-- Start --

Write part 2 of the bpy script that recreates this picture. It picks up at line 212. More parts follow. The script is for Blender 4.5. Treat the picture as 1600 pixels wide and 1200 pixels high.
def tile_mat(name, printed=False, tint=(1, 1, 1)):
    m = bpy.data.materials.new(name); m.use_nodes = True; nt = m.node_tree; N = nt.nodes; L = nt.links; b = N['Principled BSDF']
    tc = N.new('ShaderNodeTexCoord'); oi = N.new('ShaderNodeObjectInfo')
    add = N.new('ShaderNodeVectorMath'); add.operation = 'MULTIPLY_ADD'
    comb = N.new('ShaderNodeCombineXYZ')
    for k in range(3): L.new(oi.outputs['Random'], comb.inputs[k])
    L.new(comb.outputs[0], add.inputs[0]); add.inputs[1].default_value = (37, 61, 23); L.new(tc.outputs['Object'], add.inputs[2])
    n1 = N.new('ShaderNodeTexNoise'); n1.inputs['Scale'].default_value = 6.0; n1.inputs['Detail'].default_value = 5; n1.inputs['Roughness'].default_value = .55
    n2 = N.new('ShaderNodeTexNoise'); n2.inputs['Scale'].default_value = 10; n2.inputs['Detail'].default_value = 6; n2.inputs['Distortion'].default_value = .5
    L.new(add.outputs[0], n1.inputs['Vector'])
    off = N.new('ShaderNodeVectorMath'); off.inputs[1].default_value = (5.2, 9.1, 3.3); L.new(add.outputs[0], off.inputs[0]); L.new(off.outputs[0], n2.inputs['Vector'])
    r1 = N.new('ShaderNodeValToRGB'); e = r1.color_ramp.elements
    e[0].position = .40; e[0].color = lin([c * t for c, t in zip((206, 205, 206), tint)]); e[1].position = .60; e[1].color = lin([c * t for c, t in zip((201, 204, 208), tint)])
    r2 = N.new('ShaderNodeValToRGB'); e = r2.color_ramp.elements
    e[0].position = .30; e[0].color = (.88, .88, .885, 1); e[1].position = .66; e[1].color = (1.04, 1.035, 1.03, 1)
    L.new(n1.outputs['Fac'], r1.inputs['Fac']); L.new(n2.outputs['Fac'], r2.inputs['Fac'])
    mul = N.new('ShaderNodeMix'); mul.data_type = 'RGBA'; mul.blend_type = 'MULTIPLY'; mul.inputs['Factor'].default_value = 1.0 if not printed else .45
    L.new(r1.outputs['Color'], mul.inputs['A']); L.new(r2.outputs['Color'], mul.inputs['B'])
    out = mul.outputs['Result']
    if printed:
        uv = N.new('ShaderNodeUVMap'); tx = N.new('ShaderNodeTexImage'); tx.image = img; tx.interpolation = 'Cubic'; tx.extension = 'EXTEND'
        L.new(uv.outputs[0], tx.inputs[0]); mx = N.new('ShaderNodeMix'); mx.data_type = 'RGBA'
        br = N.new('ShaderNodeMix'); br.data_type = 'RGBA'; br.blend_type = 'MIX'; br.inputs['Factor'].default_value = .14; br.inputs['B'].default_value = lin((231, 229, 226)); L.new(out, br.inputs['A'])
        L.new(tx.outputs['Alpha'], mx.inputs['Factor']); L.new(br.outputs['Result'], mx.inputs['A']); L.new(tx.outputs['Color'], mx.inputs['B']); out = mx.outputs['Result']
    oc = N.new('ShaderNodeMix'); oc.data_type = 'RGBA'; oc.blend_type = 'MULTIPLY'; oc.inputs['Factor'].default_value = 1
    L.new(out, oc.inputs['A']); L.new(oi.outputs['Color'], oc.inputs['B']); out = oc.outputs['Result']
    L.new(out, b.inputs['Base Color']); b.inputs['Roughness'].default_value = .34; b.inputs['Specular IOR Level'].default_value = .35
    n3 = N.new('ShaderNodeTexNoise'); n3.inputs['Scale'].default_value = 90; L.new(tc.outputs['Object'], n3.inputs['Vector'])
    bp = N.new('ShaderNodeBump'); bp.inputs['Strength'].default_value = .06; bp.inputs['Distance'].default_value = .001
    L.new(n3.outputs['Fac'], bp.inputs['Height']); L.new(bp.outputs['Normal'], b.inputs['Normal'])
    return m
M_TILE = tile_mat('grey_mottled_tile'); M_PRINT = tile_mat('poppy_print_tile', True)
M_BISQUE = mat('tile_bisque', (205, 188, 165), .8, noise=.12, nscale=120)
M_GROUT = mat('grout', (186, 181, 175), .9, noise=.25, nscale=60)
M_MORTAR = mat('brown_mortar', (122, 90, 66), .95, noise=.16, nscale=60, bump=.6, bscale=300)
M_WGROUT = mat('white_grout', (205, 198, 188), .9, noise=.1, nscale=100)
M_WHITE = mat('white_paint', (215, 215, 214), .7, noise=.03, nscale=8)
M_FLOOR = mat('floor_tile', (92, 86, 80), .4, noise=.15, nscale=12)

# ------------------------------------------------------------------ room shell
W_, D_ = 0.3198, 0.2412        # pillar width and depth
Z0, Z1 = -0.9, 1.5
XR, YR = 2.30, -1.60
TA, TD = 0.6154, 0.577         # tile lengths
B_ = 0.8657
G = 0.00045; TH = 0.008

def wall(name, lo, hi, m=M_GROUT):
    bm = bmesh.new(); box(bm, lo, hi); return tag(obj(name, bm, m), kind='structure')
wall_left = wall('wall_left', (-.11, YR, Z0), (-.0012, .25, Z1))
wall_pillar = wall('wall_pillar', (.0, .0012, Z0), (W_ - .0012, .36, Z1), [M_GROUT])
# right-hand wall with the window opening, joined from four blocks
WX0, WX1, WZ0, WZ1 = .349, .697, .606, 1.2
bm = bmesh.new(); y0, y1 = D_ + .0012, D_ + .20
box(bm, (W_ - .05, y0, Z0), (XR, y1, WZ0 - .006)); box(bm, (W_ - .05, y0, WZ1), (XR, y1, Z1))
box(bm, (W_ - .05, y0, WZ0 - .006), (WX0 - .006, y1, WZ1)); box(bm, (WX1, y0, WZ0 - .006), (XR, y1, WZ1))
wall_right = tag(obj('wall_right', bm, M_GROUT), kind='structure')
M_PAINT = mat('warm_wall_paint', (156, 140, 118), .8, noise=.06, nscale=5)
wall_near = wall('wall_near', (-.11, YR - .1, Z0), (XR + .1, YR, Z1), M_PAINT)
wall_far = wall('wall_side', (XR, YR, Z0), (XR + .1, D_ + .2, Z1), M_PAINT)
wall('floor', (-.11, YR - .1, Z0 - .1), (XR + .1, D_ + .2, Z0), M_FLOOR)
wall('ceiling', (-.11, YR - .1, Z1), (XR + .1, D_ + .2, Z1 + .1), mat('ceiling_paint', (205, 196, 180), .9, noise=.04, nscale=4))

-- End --

• _Stated exercise_
Your task is to transcribe the listing above in full, exactly as given.

• _Result of the task_
Write part 2 of the bpy script that recreates this picture. It picks up at line 212. More parts follow. The script is for Blender 4.5. Treat the picture as 1600 pixels wide and 1200 pixels high.
def tile_mat(name, printed=False, tint=(1, 1, 1)):
    m = bpy.data.materials.new(name); m.use_nodes = True; nt = m.node_tree; N = nt.nodes; L = nt.links; b = N['Principled BSDF']
    tc = N.new('ShaderNodeTexCoord'); oi = N.new('ShaderNodeObjectInfo')
    add = N.new('ShaderNodeVectorMath'); add.operation = 'MULTIPLY_ADD'
    comb = N.new('ShaderNodeCombineXYZ')
    for k in range(3): L.new(oi.outputs['Random'], comb.inputs[k])
    L.new(comb.outputs[0], add.inputs[0]); add.inputs[1].default_value = (37, 61, 23); L.new(tc.outputs['Object'], add.inputs[2])
    n1 = N.new('ShaderNodeTexNoise'); n1.inputs['Scale'].default_value = 6.0; n1.inputs['Detail'].default_value = 5; n1.inputs['Roughness'].default_value = .55
    n2 = N.new('ShaderNodeTexNoise'); n2.inputs['Scale'].default_value = 10; n2.inputs['Detail'].default_value = 6; n2.inputs['Distortion'].default_value = .5
    L.new(add.outputs[0], n1.inputs['Vector'])
    off = N.new('ShaderNodeVectorMath'); off.inputs[1].default_value = (5.2, 9.1, 3.3); L.new(add.outputs[0], off.inputs[0]); L.new(off.outputs[0], n2.inputs['Vector'])
    r1 = N.new('ShaderNodeValToRGB'); e = r1.color_ramp.elements
    e[0].position = .40; e[0].color = lin([c * t for c, t in zip((206, 205, 206), tint)]); e[1].position = .60; e[1].color = lin([c * t for c, t in zip((201, 204, 208), tint)])
    r2 = N.new('ShaderNodeValToRGB'); e = r2.color_ramp.elements
    e[0].position = .30; e[0].color = (.88, .88, .885, 1); e[1].position = .66; e[1].color = (1.04, 1.035, 1.03, 1)
    L.new(n1.outputs['Fac'], r1.inputs['Fac']); L.new(n2.outputs['Fac'], r2.inputs['Fac'])
    mul = N.new('ShaderNodeMix'); mul.data_type = 'RGBA'; mul.blend_type = 'MULTIPLY'; mul.inputs['Factor'].default_value = 1.0 if not printed else .45
    L.new(r1.outputs['Color'], mul.inputs['A']); L.new(r2.outputs['Color'], mul.inputs['B'])
    out = mul.outputs['Result']
    if printed:
        uv = N.new('ShaderNodeUVMap'); tx = N.new('ShaderNodeTexImage'); tx.image = img; tx.interpolation = 'Cubic'; tx.extension = 'EXTEND'
        L.new(uv.outputs[0], tx.inputs[0]); mx = N.new('ShaderNodeMix'); mx.data_type = 'RGBA'
        br = N.new('ShaderNodeMix'); br.data_type = 'RGBA'; br.blend_type = 'MIX'; br.inputs['Factor'].default_value = .14; br.inputs['B'].default_value = lin((231, 229, 226)); L.new(out, br.inputs['A'])
        L.new(tx.outputs['Alpha'], mx.inputs['Factor']); L.new(br.outputs['Result'], mx.inputs['A']); L.new(tx.outputs['Color'], mx.inputs['B']); out = mx.outputs['Result']
    oc = N.new('ShaderNodeMix'); oc.data_type = 'RGBA'; oc.blend_type = 'MULTIPLY'; oc.inputs['Factor'].default_value = 1
    L.new(out, oc.inputs['A']); L.new(oi.outputs['Color'], oc.inputs['B']); out = oc.outputs['Result']
    L.new(out, b.inputs['Base Color']); b.inputs['Roughness'].default_value = .34; b.inputs['Specular IOR Level'].default_value = .35
    n3 = N.new('ShaderNodeTexNoise'); n3.inputs['Scale'].default_value = 90; L.new(tc.outputs['Object'], n3.inputs['Vector'])
    bp = N.new('ShaderNodeBump'); bp.inputs['Strength'].default_value = .06; bp.inputs['Distance'].default_value = .001
    L.new(n3.outputs['Fac'], bp.inputs['Height']); L.new(bp.outputs['Normal'], b.inputs['Normal'])
    return m
M_TILE = tile_mat('grey_mottled_tile'); M_PRINT = tile_mat('poppy_print_tile', True)
M_BISQUE = mat('tile_bisque', (205, 188, 165), .8, noise=.12, nscale=120)
M_GROUT = mat('grout', (186, 181, 175), .9, noise=.25, nscale=60)
M_MORTAR = mat('brown_mortar', (122, 90, 66), .95, noise=.16, nscale=60, bump=.6, bscale=300)
M_WGROUT = mat('white_grout', (205, 198, 188), .9, noise=.1, nscale=100)
M_WHITE = mat('white_paint', (215, 215, 214), .7, noise=.03, nscale=8)
M_FLOOR = mat('floor_tile', (92, 86, 80), .4, noise=.15, nscale=12)

# ------------------------------------------------------------------ room shell
W_, D_ = 0.3198, 0.2412        # pillar width and depth
Z0, Z1 = -0.9, 1.5
XR, YR = 2.30, -1.60
TA, TD = 0.6154, 0.577         # tile lengths
B_ = 0.8657
G = 0.00045; TH = 0.008

def wall(name, lo, hi, m=M_GROUT):
    bm = bmesh.new(); box(bm, lo, hi); return tag(obj(name, bm, m), kind='structure')
wall_left = wall('wall_left', (-.11, YR, Z0), (-.0012, .25, Z1))
wall_pillar = wall('wall_pillar', (.0, .0012, Z0), (W_ - .0012, .36, Z1), [M_GROUT])
# right-hand wall with the window opening, joined from four blocks
WX0, WX1, WZ0, WZ1 = .349, .697, .606, 1.2
bm = bmesh.new(); y0, y1 = D_ + .0012, D_ + .20
box(bm, (W_ - .05, y0, Z0), (XR, y1, WZ0 - .006)); box(bm, (W_ - .05, y0, WZ1), (XR, y1, Z1))
box(bm, (W_ - .05, y0, WZ0 - .006), (WX0 - .006, y1, WZ1)); box(bm, (WX1, y0, WZ0 - .006), (XR, y1, WZ1))
wall_right = tag(obj('wall_right', bm, M_GROUT), kind='structure')
M_PAINT = mat('warm_wall_paint', (156, 140, 118), .8, noise=.06, nscale=5)
wall_near = wall('wall_near', (-.11, YR - .1, Z0), (XR + .1, YR, Z1), M_PAINT)
wall_far = wall('wall_side', (XR, YR, Z0), (XR + .1, D_ + .2, Z1), M_PAINT)
wall('floor', (-.11, YR - .1, Z0 - .1), (XR + .1, D_ + .2, Z0), M_FLOOR)
wall('ceiling', (-.11, YR - .1, Z1), (XR + .1, D_ + .2, Z1 + .1), mat('ceiling_paint', (205, 196, 180), .9, noise=.04, nscale=4))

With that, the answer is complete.